### WORK REQUIRED
Everything from the first line of the data through the line with "COL = scene.collection" is to be echoed exactly, minus the pictures.

start

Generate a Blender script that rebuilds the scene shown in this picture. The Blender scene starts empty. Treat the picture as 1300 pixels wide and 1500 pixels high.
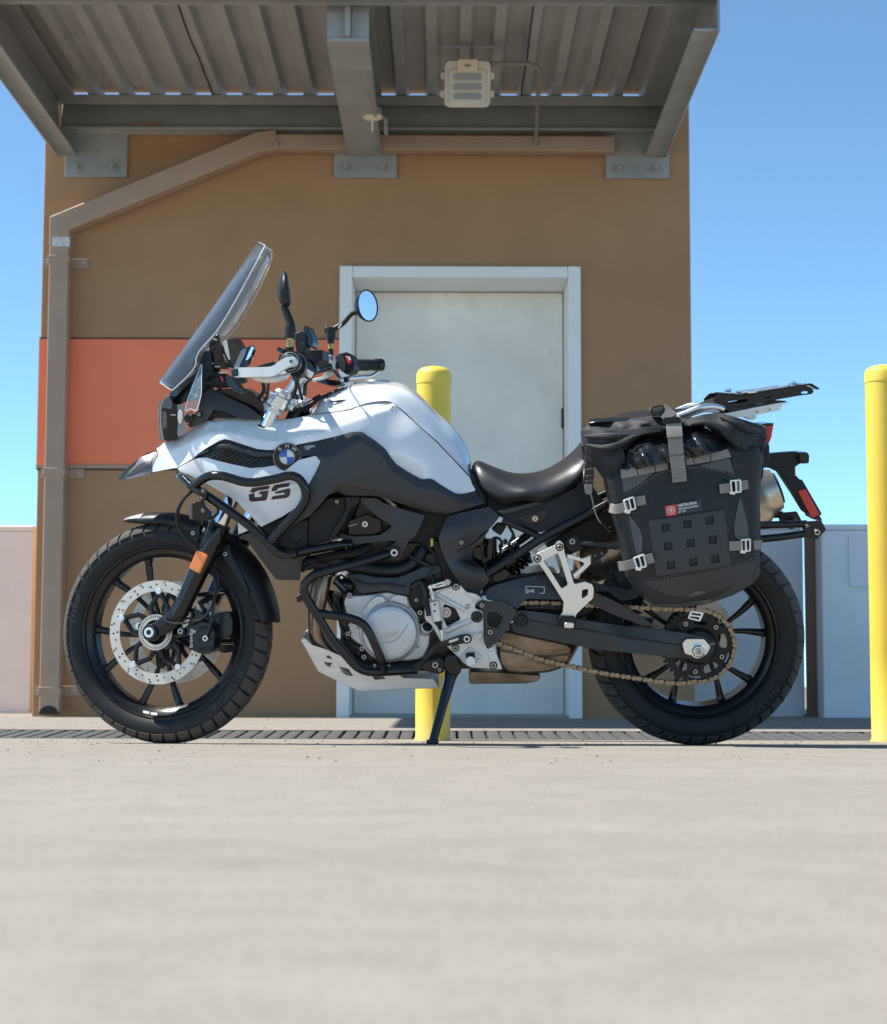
import bpy, bmesh, math, random
import numpy as np
from mathutils import Vector, Matrix
from mathutils.geometry import delaunay_2d_cdt

R = math.radians
random.seed(7)
scene = bpy.context.scene
COL = scene.collection

# ------------------------------------------------------------------ camera
FPX = 2708.0                      # focal length in pixels of the 1300 x 1500 photograph
CAM_D, CAM_H = 5.47, 0.17
PITCH, ROLL = math.atan(249.0 / FPX), R(0.16)
CAM_ROT = Matrix.Rotation(R(90) + PITCH, 3, 'X') @ Matrix.Rotation(ROLL, 3, 'Z')
CAM_POS = Vector((0, -CAM_D, CAM_H))
cam_data = bpy.data.cameras.new('camera')
cam = bpy.data.objects.new('camera', cam_data)
COL.objects.link(cam)
cam.matrix_world = Matrix.Translation(CAM_POS) @ CAM_ROT.to_4x4()
cam_data.sensor_fit = 'VERTICAL'
cam_data.sensor_height = 36.0
cam_data.lens = FPX / 1500 * 36
cam_data.clip_end = 3000
cam_data.clip_start = 0.05
cam_data.dof.use_dof = True
cam_data.dof.focus_distance = 5.3
cam_data.dof.aperture_fstop = 6.0
scene.camera = cam

# ------------------------------------------------------------------ light
SUN_EL, SUN_B = R(58), R(2.5)      # height, and how far behind the wall plane the sun stands (light comes from the left)
SUN_VEC = Vector((-math.cos(SUN_EL) * math.cos(SUN_B), math.cos(SUN_EL) * math.sin(SUN_B), math.sin(SUN_EL)))
world = bpy.data.worlds.new('World')
scene.world = world
world.use_nodes = True
wn = world.node_tree.nodes
sky = wn.new('ShaderNodeTexSky')
sky.sky_type = 'NISHITA'
sky.sun_disc = False
sky.sun_elevation = SUN_EL
sky.sun_rotation = R(-90) + SUN_B
sky.altitude = 12000
sky.air_density = 2.0
sky.dust_density = 0.0
sky.ozone_density = 3.0
bg = wn['Background']
bg.inputs['Strength'].default_value = 0.104
tint = wn.new('ShaderNodeVectorMath')          # a clear, slightly cyan coastal sky
tint.operation = 'MULTIPLY'
tint.inputs[1].default_value = (0.94, 1.06, 0.91)
world.node_tree.links.new(sky.outputs[0], tint.inputs[0])
world.node_tree.links.new(tint.outputs[0], bg.inputs['Color'])
sun_data = bpy.data.lights.new('sun', 'SUN')
sun_data.energy = 2.75
sun_data.angle = R(0.53)
sun_data.color = (1.0, 0.955, 0.89)
sun = bpy.data.objects.new('sun', sun_data)
COL.objects.link(sun)
sun.rotation_euler = (-SUN_VEC).to_track_quat('-Z', 'Y').to_euler()
sun.location = (-6, 0, 9)

vs = scene.view_settings
scene.display_settings.display_device = 'sRGB'
vs.view_transform = 'Standard'
vs.look = 'None'
vs.gamma = 1.0
vs.use_curve_mapping = False
vs.exposure = 1.58
scene.cycles.max_bounces = 8
scene.cycles.transparent_max_bounces = 12

# ------------------------------------------------------------------ picking points
def ray(px, py):
    d = CAM_ROT @ Vector(((px - 650) / FPX, (750 - py) / FPX, -1.0))
    return d

def W(px, py, y):
    """point of the place seen at photo pixel (px, py) that stands y metres behind the bike's line"""
    d = ray(px, py)
    k = (y - CAM_POS.y) / d.y
    return CAM_POS + d * k

LEAN = R(9.3)
BIKE_Z = -0.012
BIKE_M = Matrix.Translation((0, 0, BIKE_Z)) @ Matrix.Rotation(LEAN, 4, 'X')
BIKE_I = BIKE_M.inverted()
CAM_L = BIKE_I @ CAM_POS
def lray(px, py):
    return BIKE_I.to_3x3() @ ray(px, py)

def B(px, py, t):
    """bike frame: point seen at (px, py) that lies t metres left of the bike's mid plane"""
    d = lray(px, py)
    k = (-t - CAM_L.y) / d.y
    return CAM_L + d * k

def zoom(x0, y0, s):
    def f(*pts):
        out = []
        for p in pts:
            out.append((x0 + p[0] / s, y0 + p[1] / s) + tuple(p[2:]))
        return out
    return f
Z1 = zoom(160, 330, 4.3333); Z2 = zoom(370, 370, 5.2); Z3 = zoom(160, 560, 4.3333); Z4 = zoom(440, 540, 4.3333)
Z5 = zoom(80, 740, 3.7143); Z6 = zoom(420, 780, 4.3333); Z7 = zoom(660, 640, 5.0); Z8 = zoom(840, 550, 3.25)
Z9 = zoom(830, 800, 3.25); Z11 = zoom(360, 470, 5.909); Z12 = zoom(220, 480, 7.2222); Z13 = zoom(420, 720, 6.5)
Z14 = zoom(600, 720, 5.909); Z15 = zoom(600, 830, 7.2222); Z16 = zoom(960, 720, 10.833); Z17 = zoom(980, 540, 5.4167)
Z18 = zoom(700, 860, 3.25)

# ------------------------------------------------------------------ materials
def new_mat(name):
    m = bpy.data.materials.new(name)
    m.use_nodes = True
    return m, m.node_tree.nodes, m.node_tree.links, m.node_tree.nodes['Principled BSDF']

def mat(name, col, rough=0.5, metal=0.0, var=0.0, vscale=30.0, bump=0.0, bscale=200.0, spec=0.5, coat=0.0, rvar=0.0, col2=None, stretch=None):
    m, N, L, p = new_mat(name)
    p.inputs['Base Color'].default_value = (*col, 1)
    p.inputs['Roughness'].default_value = rough
    p.inputs['Metallic'].default_value = metal
    p.inputs['Specular IOR Level'].default_value = spec
    p.inputs['Coat Weight'].default_value = coat
    p.inputs['Coat Roughness'].default_value = 0.04
    tc = N.new('ShaderNodeTexCoord')
    src = tc.outputs['Object']
    if stretch:
        mp = N.new('ShaderNodeMapping')
        mp.inputs['Scale'].default_value = stretch
        L.new(src, mp.inputs['Vector'])
        src = mp.outputs[0]
    if var or col2 or rvar:
        n = N.new('ShaderNodeTexNoise')
        n.inputs['Scale'].default_value = vscale
        n.inputs['Detail'].default_value = 6
        n.inputs['Roughness'].default_value = 0.62
        L.new(src, n.inputs['Vector'])
        if var or col2:
            r = N.new('ShaderNodeValToRGB')
            r.color_ramp.elements[0].position = 0.3
            r.color_ramp.elements[1].position = 0.72
            a = tuple(max(0, c * (1 - var)) for c in col)
            b = col2 if col2 else tuple(min(1, c * (1 + var)) for c in col)
            r.color_ramp.elements[0].color = (*a, 1)
            r.color_ramp.elements[1].color = (*b, 1)
            L.new(n.outputs[0], r.inputs[0])
            L.new(r.outputs[0], p.inputs['Base Color'])
        if rvar:
            mr = N.new('ShaderNodeMapRange')
            mr.inputs['From Min'].default_value = 0.3
            mr.inputs['From Max'].default_value = 0.7
            mr.inputs['To Min'].default_value = max(0.02, rough - rvar)
            mr.inputs['To Max'].default_value = min(1, rough + rvar)
            L.new(n.outputs[0], mr.inputs['Value'])
            L.new(mr.outputs[0], p.inputs['Roughness'])
    if bump:
        n2 = N.new('ShaderNodeTexNoise')
        n2.inputs['Scale'].default_value = bscale
        n2.inputs['Detail'].default_value = 5
        L.new(src, n2.inputs['Vector'])
        b = N.new('ShaderNodeBump')
        b.inputs['Strength'].default_value = bump
        b.inputs['Distance'].default_value = 0.002
        L.new(n2.outputs[0], b.inputs['Height'])
        L.new(b.outputs[0], p.inputs['Normal'])
    return m

MT = {}
MT['stucco'] = mat('brown stucco', (0.42, 0.234, 0.116), 0.92, var=0.10, vscale=2.2, bump=0.5, bscale=260)
MT['orange'] = mat('orange painted stucco', (0.97, 0.245, 0.115), 0.85, var=0.05, vscale=3, bump=0.4, bscale=260)
MT['joint'] = mat('dark joint', (0.06, 0.045, 0.035), 0.9)
MT['spout'] = mat('tan painted sheet metal', (0.41, 0.275, 0.185), 0.5, var=0.10, vscale=6, rvar=0.1)
MT['steel'] = mat('grey painted steel', (0.31, 0.31, 0.295), 0.5, var=0.14, vscale=7, bump=0.1, bscale=60, rvar=0.1)
MT['deck'] = mat('grey painted roof deck', (0.37, 0.36, 0.34), 0.55, var=0.12, vscale=4)
MT['frame'] = mat('grey white door frame paint', (0.88, 0.87, 0.83), 0.4, var=0.03, vscale=5)
MT['parapet'] = mat('off white parapet paint', (0.86, 0.755, 0.68), 0.85, var=0.07, vscale=3, bump=0.3, bscale=150)
MT['parapet_grey'] = mat('pale grey parapet paint', (0.74, 0.74, 0.74), 0.85, var=0.08, vscale=4, bump=0.3, bscale=150)
MT['post'] = mat('brown painted steel post', (0.20, 0.095, 0.055), 0.5, var=0.1, vscale=8)
def worn(name, base, chip, rough, nscale, thr, dirt=None, stretch=(1, 1, 1), amount=1.0):
    """paint with scuffs that show another colour, and grime low down"""
    m, N, L, p = new_mat(name)
    tc = N.new('ShaderNodeTexCoord'); mp = N.new('ShaderNodeMapping'); mp.inputs['Scale'].default_value = stretch
    L.new(tc.outputs['Object'], mp.inputs['Vector'])
    n = N.new('ShaderNodeTexNoise'); n.inputs['Scale'].default_value = nscale; n.inputs['Detail'].default_value = 9; n.inputs['Roughness'].default_value = 0.68
    L.new(mp.outputs[0], n.inputs['Vector'])
    f = N.new('ShaderNodeMapRange'); f.inputs['From Min'].default_value = thr; f.inputs['From Max'].default_value = thr + 0.05; f.inputs['To Max'].default_value = amount
    L.new(n.outputs[0], f.inputs['Value'])
    n2 = N.new('ShaderNodeTexNoise'); n2.inputs['Scale'].default_value = 5; n2.inputs['Detail'].default_value = 5; L.new(tc.outputs['Object'], n2.inputs['Vector'])
    r = N.new('ShaderNodeValToRGB'); r.color_ramp.elements[0].position = 0.32; r.color_ramp.elements[1].position = 0.7
    r.color_ramp.elements[0].color = (*[c * 0.93 for c in base], 1); r.color_ramp.elements[1].color = (*[min(1, c * 1.06) for c in base], 1)
    L.new(n2.outputs[0], r.inputs[0])
    mx = N.new('ShaderNodeMix'); mx.data_type = 'RGBA'
    L.new(f.outputs[0], mx.inputs['Factor']); L.new(r.outputs[0], mx.inputs['A']); mx.inputs['B'].default_value = (*chip, 1)
    col = mx.outputs['Result']
    if dirt:
        sp = N.new('ShaderNodeSeparateXYZ'); L.new(tc.outputs['Object'], sp.inputs[0])
        ad = N.new('ShaderNodeMath'); ad.operation = 'MULTIPLY_ADD'; L.new(n.outputs[0], ad.inputs[0]); ad.inputs[1].default_value = 0.25; L.new(sp.outputs['Z'], ad.inputs[2])
        g = N.new('ShaderNodeMapRange'); g.inputs['From Min'].default_value = 0.11; g.inputs['From Max'].default_value = 0.22; g.inputs['To Min'].default_value = 0.55; g.inputs['To Max'].default_value = 0.0
        L.new(ad.outputs[0], g.inputs['Value'])
        m2 = N.new('ShaderNodeMix'); m2.data_type = 'RGBA'
        L.new(g.outputs[0], m2.inputs['Factor']); L.new(col, m2.inputs['A']); m2.inputs['B'].default_value = (*dirt, 1)
        col = m2.outputs['Result']
    L.new(col, p.inputs['Base Color'])
    p.inputs['Roughness'].default_value = rough
    b = N.new('ShaderNodeBump'); b.inputs['Strength'].default_value = 0.25; b.inputs['Distance'].default_value = 0.002
    L.new(n.outputs[0], b.inputs['Height']); L.new(b.outputs[0], p.inputs['Normal'])
    return m
MT['yellow'] = worn('safety yellow paint', (0.87, 0.60, 0.07), (0.80, 0.72, 0.45), 0.5, 11, 0.66, dirt=(0.40, 0.33, 0.20))
MT['door'] = worn('pale grey door paint', (0.90, 0.85, 0.755), (0.68, 0.58, 0.44), 0.42, 1.6, 0.56, stretch=(1.3, 1, 0.8), amount=0.22)
MT['iron'] = mat('weathered cast iron', (0.085, 0.08, 0.075), 0.7, var=0.35, vscale=25, bump=0.5, bscale=120)
MT['pit'] = mat('near black drain fill', (0.03, 0.028, 0.025), 0.9)  # near black fill for the channel and the spout's mouth
MT['lampwhite'] = mat('aged white lamp housing', (0.62, 0.58, 0.50), 0.5, var=0.08, vscale=14)
MT['lens'] = mat('ribbed lamp lens', (0.36, 0.37, 0.38), 0.25)
MT['sensor'] = mat('warm white sensor cap', (0.72, 0.60, 0.42), 0.5)
MT['conduit'] = mat('grey conduit', (0.27, 0.25, 0.22), 0.5)
MT['sticker'] = mat('worn white sticker', (0.62, 0.62, 0.60), 0.6, var=0.3, vscale=60)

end

### RESPONSE BELOW
Generate a Blender script that rebuilds the scene shown in this picture. The Blender scene starts empty. Treat the picture as 1300 pixels wide and 1500 pixels high.
import bpy, bmesh, math, random
import numpy as np
from mathutils import Vector, Matrix
from mathutils.geometry import delaunay_2d_cdt

R = math.radians
random.seed(7)
scene = bpy.context.scene
COL = scene.collection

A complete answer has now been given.